I want to raise one point in this connection. We know from what has been said in the House that it is proposed to extend the Parliamentary Commissioner's duties to Northern Ireland. I am not quite clear from these Motions whether it is intended that this shall be the total extent of his remuneration or whether some adjustment will be made as far as his work in Northern Ireland is concerned. In other words. I am not clear whether this will be his full-time salary, as it were. or his part-time salary.

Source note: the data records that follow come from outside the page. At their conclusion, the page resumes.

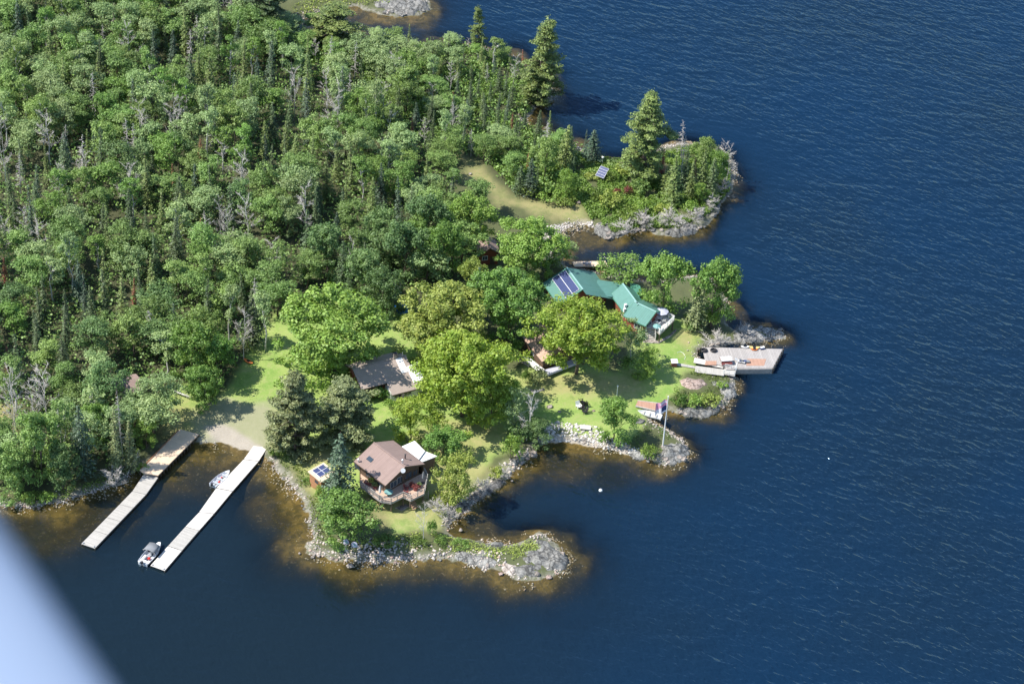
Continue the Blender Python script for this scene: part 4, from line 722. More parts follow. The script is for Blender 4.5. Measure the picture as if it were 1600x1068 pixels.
def railing(o, pts_, h=1.0, posts=1.6, mat='timber_grey', rails=3, name='railing'):
    rl = MB(); ps = []
    for a, b in zip(pts_[:-1], pts_[1:]):
        L = math.dist(a, b); n = max(1, round(L/posts)); A = Vector(a); B = Vector(b)
        for k in range(rails): z = h*(1-k/rails); rl.bar(A+Vector((0, 0, z)), B+Vector((0, 0, z)), .10 if k == 0 else .05, .05 if k == 0 else .09)
        for i in range(n+(1 if b is pts_[-1] else 0)): ps.append(A.lerp(B, i/n))
    ro = rl.build(name, M[mat], o)
    for p in ps: MB().box((p.x, p.y, p.z+h/2-.03), (.11, .11, h+.12)).build('post', M[mat], ro)
def chair(x, y, z, rz, mat, label, name='deck_chair', group=None, sc=1.0):
    o = thing(name, label, 'chair', (x, y, z), rz, group); o.scale = (sc,)*3
    MB().slab([(-.3, -.3, .40), (.3, -.3, .40), (.3, .3, .33), (-.3, .3, .33)], .05).build('seat', M[mat], o)
    bk = MB()
    for k in range(5): bk.bar((-.26+k*.13, .28, .33), (-.3+k*.15, .55, 1.0), .11, .03)
    bk.build('backrest', M[mat], o)
    for s in (-1, 1):
        MB().box((s*.34, -.02, .58), (.12, .66, .04)).build('armrest', M[mat], o); MB().box((s*.32, -.27, .28), (.06, .08, .56)).build('leg', M[mat], o); MB().bar((s*.32, .3, .56), (s*.32, .36, 0), .06, .08).build('leg', M[mat], o)
    return o
def parasol(x, y, z, mat, label, closed=True, h=2.5, r_=1.4):
    o = thing('parasol', label, 'parasol', (x, y, z)); MB().tube([(0, 0, 0), (0, 0, h)], .035).build('pole', M['steel'], o); MB().lathe([(.3, 0), (.3, .06), (.06, .12)]).build('base', M['dark_metal'], o)
    if closed: MB().lathe([(.16, h*.38), (.24, h*.45), (.19, h*.7), (.12, h*.9), (.03, h+.05)], n=8).build('canopy', M[mat], o)
    else: MB().lathe([(r_, h-.42), (r_*.97, h-.36), (r_*.5, h-.12), (.04, h+.08)], n=8).build('canopy', M[mat], o)
    return o
def rtable(x, y, z, mat, label, r_=.6, h=.72):
    o = thing('table', label, 'table', (x, y, z)); MB().lathe([(r_, h-.03), (r_, h)], n=16).build('tabletop', M[mat], o); MB().tube([(0, 0, 0), (0, 0, h-.03)], .04).build('pedestal', M['dark_metal'], o); MB().lathe([(.25, 0), (.25, .03)]).build('foot', M['dark_metal'], o); return o
def planter(x, y, z, label, mat='leaf_red', s=.5, rk=0):
    o = thing('potted_plant', label, 'plant', (x, y, z)); MB().lathe([(s*.45, 0), (s*.6, s*.7), (s*.52, s*.7), (s*.5, s*.6)], n=10).build('pot', M['maroon'], o)
    f = link_mesh('foliage', SHR[rk % len(SHR)][0], o, M[mat]); f.location = (0, 0, s*.55); f.scale = (s*.55, s*.55, s*.8); return o
def hull(name, L, B, D, mat, o, floor='alu'):
    n = 12; outer = []; inner = []; vs = []
    for i in range(n+1):
        t_ = i/n; hb = B/2*(.86+.14*math.sin(math.pi*min(t_*1.3, 1)))*(1-max(0, (t_-.5)/.5)**2.4); hb = max(hb, .02); k = D*.85*max(0, (t_-.72)/.28)**2.2; zg = D+.16*max(0, t_-.4)**1.5; y = -L/2+L*t_
        for s, q in ((-1, 1), (1, 1)): pass
        ring = [(-hb, y, zg), (-hb*.82, y, k+(zg-k)*.35), (0, y, k), (hb*.82, y, k+(zg-k)*.35), (hb, y, zg), (hb-.05 if hb > .08 else .005, y-.04*(i == n), zg), (max(hb*.82-.06, .004), y, k+(zg-k)*.38+.02), (0, y, k+.09), (-max(hb*.82-.06, .004), y, k+(zg-k)*.38+.02), (-(hb-.05) if hb > .08 else -.005, y-.04*(i == n), zg)]
        vs += ring
    fs = [(i*10+j, (i+1)*10+j, (i+1)*10+(j+1) % 10, i*10+(j+1) % 10) for i in range(n) for j in range(10)]; fs += [tuple(range(9, -1, -1))]
    m = MB().add(vs, fs); m.box((0, -L/2+.03, D*.55), (B*.78, .08, D*.82)); ho = m.build(name, M[mat], o); return ho
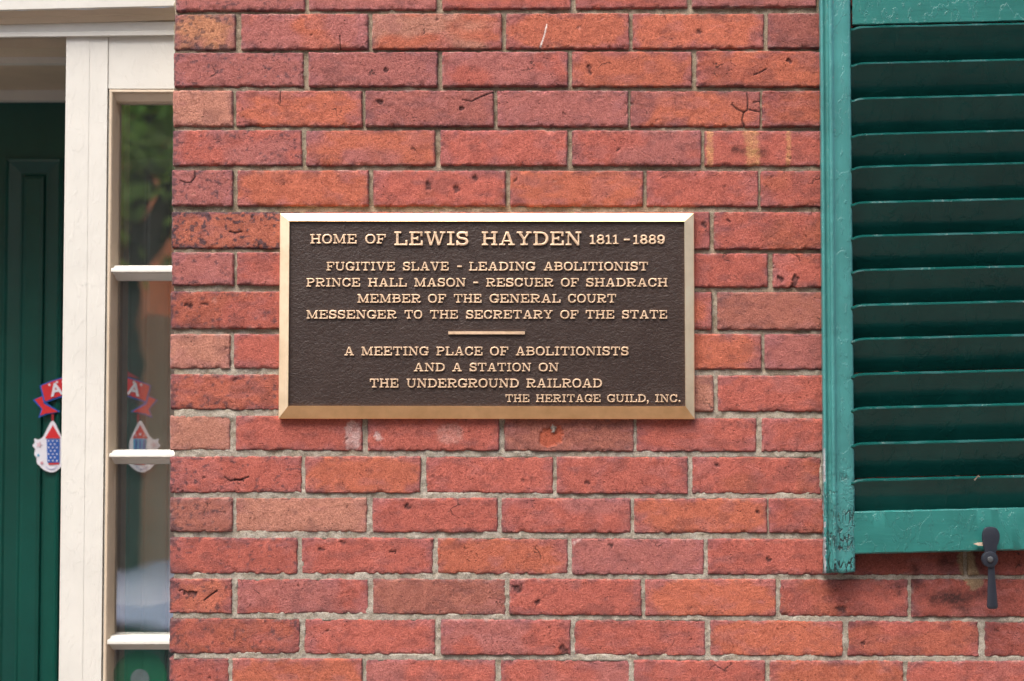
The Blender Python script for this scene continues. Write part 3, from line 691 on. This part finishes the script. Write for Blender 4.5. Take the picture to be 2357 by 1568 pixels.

Given the stringency with which the House has always controlled this matter, perhaps this is a point on which we should have some elucidation from the right hon. Gentleman tonight. But, over all, I certainly join both the right hon. Gentleman and my hon. Friend the Member for Hendon, South (Sir H. Lucas-Tooth) and, I am sure, all right hon. and hon. Members, in expressing our thanks to the holders of these two offices whose salaries we are proposing now, rightly, to increase to the level suggested in the Motions.

Question put and agreed to.

Resolved. That the rate of the salary which may be granted to the Comptroller and Auditor General under section 1 of the Exchequer and Audit Departments Act 1957 be increased from £8,600 to £9,800 per annum and the date from which, under subsection (3) of that section, the person now holding that office is entitled to a salary at the said increased rate be 1st July 1969.